Doctor Who:
Voyage of the
Damned
By Russell T.
Davies
“I'm the
Doctor. I'm a Time Lord. I'm from the planet Gallifrey in the constellation of
Kasterborous. I'm nine hundred and three years old and I'm the man who's going
to save your lives and all six billion people on the planet below. You got a
problem with that?”
Its once
again time for another Christmas special and once again the Tenth Doctor is
without a companion. This time around
he is paired with Kylie Minogue who is more famous for being a pop singer. During the Summer and Fall all the
speculation was about whether or not the Titanic that crashed into the TARDIS
was the genuine article or a spaceship.
Well it turned out that it was of course a spaceship. The Titanic it turned out was a holiday
cruise spaceship that had tons of passengers traveling to Earth to experience the
Christmas holidays. Unfortunately The
Doctor shows up so you know what is about to happen next.
When this story
first came out I was a tad hesitant about it and thought that the premise
wouldn’t work and that it would not be a good story. But my worries were for not as it was an
entertaining story for the most part.
What we got was a story that had some elements of The Robots of Death
and The Poseidon Adventure. In other
words we had an homage to disaster movies.

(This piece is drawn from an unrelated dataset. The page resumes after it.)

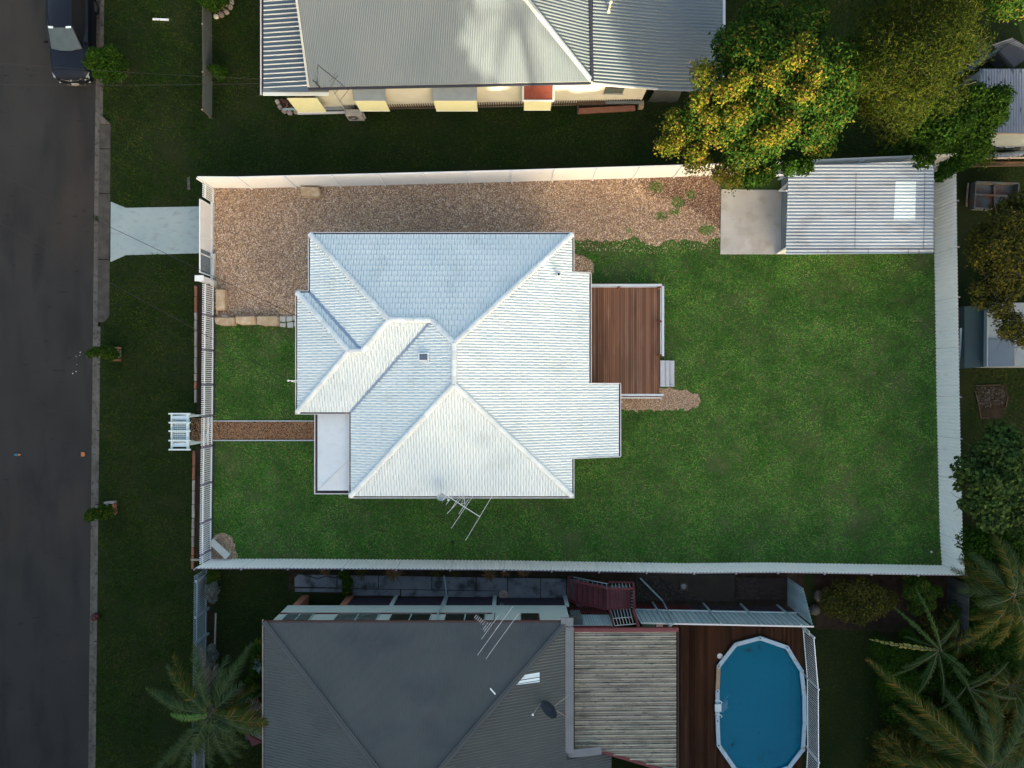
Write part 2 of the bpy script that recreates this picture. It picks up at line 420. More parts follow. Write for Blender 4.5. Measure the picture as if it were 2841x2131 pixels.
m_roofdk = mat('charcoal_painted_iron', (.058,.069,.072), (.072,.083,.085), .35, .5, spec=.3,
    dirts=[((.036,.045,.054), .45, .5, .75, .6, (1,1.6,1)), ((.085,.098,.105), .8, .58, .8, .4, (.4,1,1))])
m_roofgr = mat('grey_painted_iron', (.056,.070,.070), (.074,.086,.084), .4, .45, spec=.4, dirts=[((.045,.045,.048), .6, .5, .75, .6, (1,1,1))])
m_flash = mat('grey_flashing', (.15,.17,.19), (.12,.14,.155), 1.6, .5)
m_stain = mat('mould_stained_cream_tray', (.33,.30,.24), (.25,.23,.185), 1.0, .7, spec=.25, stretch=(.5,2,1),
    dirts=[((.075,.065,.06), 1.2, .44, .74, .7, (.5,1.5,1)), ((.035,.034,.034), 3.5, .54, .66, .7, (.45,2.0,1)), ((.40,.38,.33), 11, .62, .70, .7, (.5,2.0,1)), ((.03,.03,.03), 16, .58, .66, .7, (.6,2.0,1))])
m_stainrib = mat('cream_tray_rib', (.46,.45,.36), (.33,.32,.27), 2, .7, stretch=(.5,2,1), dirts=[((.12,.11,.10), 1.8, .50, .70, .75, (.5,1.5,1)), ((.06,.055,.05), 9, .58, .68, .7, (.6,2,1))])
m_maroon = mat('maroon_paint', (.115,.022,.028), (.09,.018,.022), 3, .6)
m_maroon2 = mat('maroon_step_paint', (.135,.035,.042), (.105,.026,.032), 4, .65, obj=.12)
m_nwall = mat('pale_green_white_cladding', (.30,.39,.38), (.35,.43,.41), 1.2, .6)
m_batt = mat('plum_painted_batten', (.030,.026,.042), (.045,.038,.055), 3, .7)
m_screen = mat('blue_grey_painted_paling', (.19,.29,.33), (.25,.34,.38), 2.5, .6, obj=.12)
m_pipe = mat('pale_blue_pipe', (.27,.37,.39), (.23,.33,.36), 3, .5)
m_pooldeck = mat('dark_oiled_deck', (.042,.019,.010), (.026,.013,.008), .8, .8, spec=.06, obj=.4, stretch=(1,.2,1), dirts=[((.085,.04,.028), 1.4, .55, .8, .5, (4,.4,1))])
m_coping = mat('pale_blue_pool_coping', (.34,.48,.58), (.30,.42,.50), 3, .5, dirts=[((.26,.20,.15), 4, .57, .70, .7, (1,1,1))], obj=.06)
m_coprust = mat('rusty_pool_coping', (.33,.24,.16), (.25,.18,.13), 4, .6)
m_liner = mat('blue_pool_liner', (.0,.15,.20), (.0,.20,.26), .45, .6, dirts=[((.002,.015,.025), 3.5, .68, .74, .9, (1,1,1))])
m_water = mat('pool_water', (.0,.132,.235), (.0,.155,.265), .35, .08, spec=.12, alpha=.7, bump=.004, bscale=5)
m_poolwhite = mat('white_pool_ladder', (.55,.66,.70), None, rough=.4)
m_conc_st = mat('stained_path_concrete', (.15,.175,.195), (.11,.13,.15), 1.6, .85, bump=.003, bscale=40,
    dirts=[((.018,.02,.022), 1.5, .50, .66, .85, (1,1,1)), ((.02,.02,.02), 9, .62, .72, .6, (1,1,1))])
m_paver = mat('dark_clay_paver', (.040,.026,.020), (.028,.020,.017), 4, .85, obj=.3)
m_leafdk = mat('glossy_tree_leaves', (.9,.95,.9), (1.2,1.08,.9), .6, .8, spec=.06,
    isl_cols=[(.012,.042,.005),(.018,.052,.006),(.008,.028,.004),(.028,.062,.007),(.020,.048,.006),(.075,.070,.010),(.014,.042,.005)])
m_leafgold = mat('new_growth_and_sun_gold_leaves', (.9,.95,.9), (1.15,1.05,.9), .8, .8, spec=.06,
    isl_cols=[(.115,.115,.010),(.070,.095,.008),(.14,.115,.014),(.032,.060,.006),(.13,.075,.024),(.085,.105,.009),(.025,.050,.006)])  # gold of new growth, with sunlight mixed into the leaf colour
m_leafcas = mat('feathery_olive_foliage', (.9,.95,.9), (1.2,1.1,.9), .5, .8, spec=.06,
    isl_cols=[(.011,.024,.002),(.018,.032,.002),(.007,.015,.002),(.028,.042,.003),(.016,.019,.005),(.040,.048,.003)])
m_leafgr = mat('mid_green_leaves', (.9,.95,.9), (1.2,1.1,.9), .7, .8, spec=.06,
    isl_cols=[(.013,.042,.004),(.019,.056,.005),(.009,.028,.003),(.030,.070,.007),(.015,.036,.005)])
m_leafsage = mat('pale_sage_leaves', (.9,.95,.9), (1.15,1.1,.95), .7, .8, spec=.06,
    isl_cols=[(.024,.052,.013),(.034,.068,.017),(.014,.034,.009),(.050,.085,.024),(.020,.04,.011)])
m_leafolive = mat('olive_khaki_leaves', (.9,.95,.9), (1.15,1.05,.9), .7, .8, spec=.06,
    isl_cols=[(.034,.040,.006),(.050,.054,.007),(.024,.030,.007),(.030,.030,.014),(.065,.066,.009),(.020,.025,.009)])
m_leafgrey = mat('silver_grey_foliage', (1,1,1), (.8,.8,.8), 1, .7, isl_cols=[(.085,.105,.095),(.06,.08,.07),(.11,.13,.115)])
m_bark = mat('grey_bark', (.13,.11,.09), (.08,.065,.055), 6, .9, bump=.01, bscale=20)
m_palmleaf = mat('dusky_palm_leaflets', (1,1,1), (1.25,1.15,.9), .9, .8, spec=.06, isl_cols=[(.024,.050,.022),(.034,.062,.027),(.015,.032,.014),(.048,.068,.024)])
m_palmgold = mat('sun_gold_painted_palm_leaflets', (1,1,1), (1.2,1.1,.9), .9, .8, spec=.06, isl_cols=[(.024,.042,.007),(.046,.054,.009),(.11,.075,.016),(.018,.034,.008),(.020,.038,.008)])  # low sun on the fronds is put into the gold leaflet colours
m_palmdead = mat('dried_palm_leaflets', (1,1,1), (.8,.8,.8), .9, .8, isl_cols=[(.10,.085,.065),(.075,.06,.05),(.13,.115,.095)])
m_palmbrt = mat('bright_new_palm_leaflets', (1,1,1), (.9,.9,.9), .9, .6, isl_cols=[(.05,.14,.012),(.07,.17,.015),(.04,.11,.012)])
m_rachis = mat('palm_leaf_stalk', (.045,.052,.022), None, rough=.6)
m_banana = mat('broad_paddle_leaf', (.009,.034,.004), (.018,.050,.006), 2, .6, spec=.12, obj=.25)
m_orange = mat('burnt_orange_strap_leaves', (1,1,1), (.8,.8,.8), 1, .7, isl_cols=[(.16,.07,.02),(.11,.07,.02),(.06,.06,.02),(.20,.09,.03)])

# ------------------------------------------------------------ ground, road, kerb
def kxl(y): return 264 - .0108*y          # road edge, photo x for a photo y
def kxr(y): return 290 - .0113*y          # verge edge
YT, YB = -900, 3100
struct(MB().sheet([(-150,-150),(150,-150),(150,150),(-150,150)], -.16).build('ground', m_ground))
struct(MB().sheet([at(kxl(YT)+14,YT), at(kxl(YB)+14,YB), (-60,-60), (-60,60)], -.124).build('road', m_asphalt))
land = MB().prism([at(kxr(YT)-1,YT), at(kxr(YB)-1,YB), (110,-110), (110,110)], -.15, 0)
struct(land.build('lawn_verge', m_ground))
kerb = struct(MB().prism([at(kxl(YT),YT), at(kxl(YB),YB), at(kxl(YB)+14,YB), at(kxl(YT)+14,YT)], -.15, -.116).build('gutter_pan', m_kerb))
kb = struct(MB().prism([at(kxl(YT)+14,YT), at(kxl(YB)+14,YB), at(kxl(YB)+15,YB), at(kxl(YT)+15,YT)], -.15, -.06).build('kerb', m_kerb))
ks = [-300,-110,70,240,330]
def kseg(ya, yb, z=.012, m=None):
    g = 1.0
    MB().prism([at(kxl(ya)+14.5,ya+g), at(kxl(yb)+14.5,yb-g), at(kxr(yb),yb-g), at(kxr(ya),ya+g)], -.15, z).build('kerb_block', m or m_kerb, kb, bevel=.015)
for a_, b_ in zip(ks[:-1], ks[1:]): kseg(a_, b_)
for a_, b_ in zip([905,1010,1195,1400,1590,1780,1970,2160], [1010,1195,1400,1590,1780,1970,2160,2350]): kseg(a_, b_)
for ya, yb in [(325,413),(413,537),(537,720),(720,895)]:      # sunken apron in front of the driveway
    e0 = 14 if ya == 325 else 0; e1 = 22 if yb == 895 else 0
    rr_ = [at(307-(yb-325)*.008,yb-1), at(308-(ya-325)*.008,ya+1)]
    if e0: rr_ = [rr_[0], at(308,344), at(286,327)]
    if e1: rr_ = [at(288,894), at(303,880), rr_[1]]
    MB().prism([at(kxl(ya)+16,ya+1), at(kxl(yb)+16,yb-1)]+rr_, -.15, .016).build('apron_slab', m_apron, kb, bevel=.01)
struct(MB().prism([at(308,560), at(350,577), at(556,573), at(556,703), at(350,708), at(307,727)], -.05, .028).build('driveway', m_drive, bevel=.006))
tag(MB().prism([at(280,327), at(288,325), at(307,343), at(280,345)], 0, .14, ).build('concrete_rubble', m_kerb, bevel=.02), 'pale broken kerb end lump at the top of the driveway apron', 'rubble')
m_weed = m_blade_dk
tag(blades('gutter_weeds', [at(254,597),at(277,597),at(276,618),at(255,612)], 900, m_blade_dk, -.11, 5, (.06,.16), .012), 'dark weed patch growing in the road gutter by the driveway', 'weeds', kind='stuff')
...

RTD gives us a pretty good disaster movie with the spaceship getting
pelted by asteroids when the suicidal captain of the ship leaves the shields
down so he can kill himself. What ensues
next is a fight for survival as the robot Hosts have also been programmed to
kill anyone left alive on the ship.
Plenty of action in Voyage of the Damned to keep you interested.
Not lost
among the action was the character development.
You could really get a feel for the central characters of the story that
when most of them died you felt sorry for them. Well except one guy Slade
played by Gray O’Brien who was one character you were hoping would buy the farm
but unfortunately survives the story.
What is the deal with the Tenth Doctor that where ever he goes all the
girls fall in love with him. It
gets old real fast and thankfully this
doesn’t happen in the series that Donna is the companion.
The robots of
the story The Host were dressed as angels and turned out to be angels of
death. They eventually had their
programming changed and started killing people because Max wanted that to
happen and the disaster so he can save face and get his company back. The robots’ turning on people has been done
before and was done a lot better in the Tom Baker story The Robots of
Death. Plus the robots looked cooler in that story
also.
I liked the
way Voyage of the Damned worked out including the ending when Astrid sacrificed
herself to save everyone. Pushing cyborg
Max off the platform into the engines with a fork lift was pretty good and not
what I expected to happen. So no happy
ending this time around.
One of the
surprising things in Voyage of the Damned was how well Kylie Minogue was. This was another of the little things that
worried me way back when this one first aired but her performance did not disappoint
and did not bring the story down. That
distinction goes to RTD who did yet again another of his what was he thinking
moments. The stupid scene was the Queen
running out of Buckingham Palace and the waving at the ship going Merry
Christmas. Really, did we need that scene? I thought it was pretty stupid and an eye
roller.
The Voyage of
the Damned was an ok story with a lot of entertaining moments and was fast
paced and action packed that didn’t require any heavy thinking to enjoy
it. A nice mindless story that has some
faults like the angels lifting The Doctor up and flying up to the control deck
and well the whole reason Max did what he did and expecting Captain to commit
suicide was a stretch. But overall Voyage
of the Damned was a nice story to watch after Christmas dinner.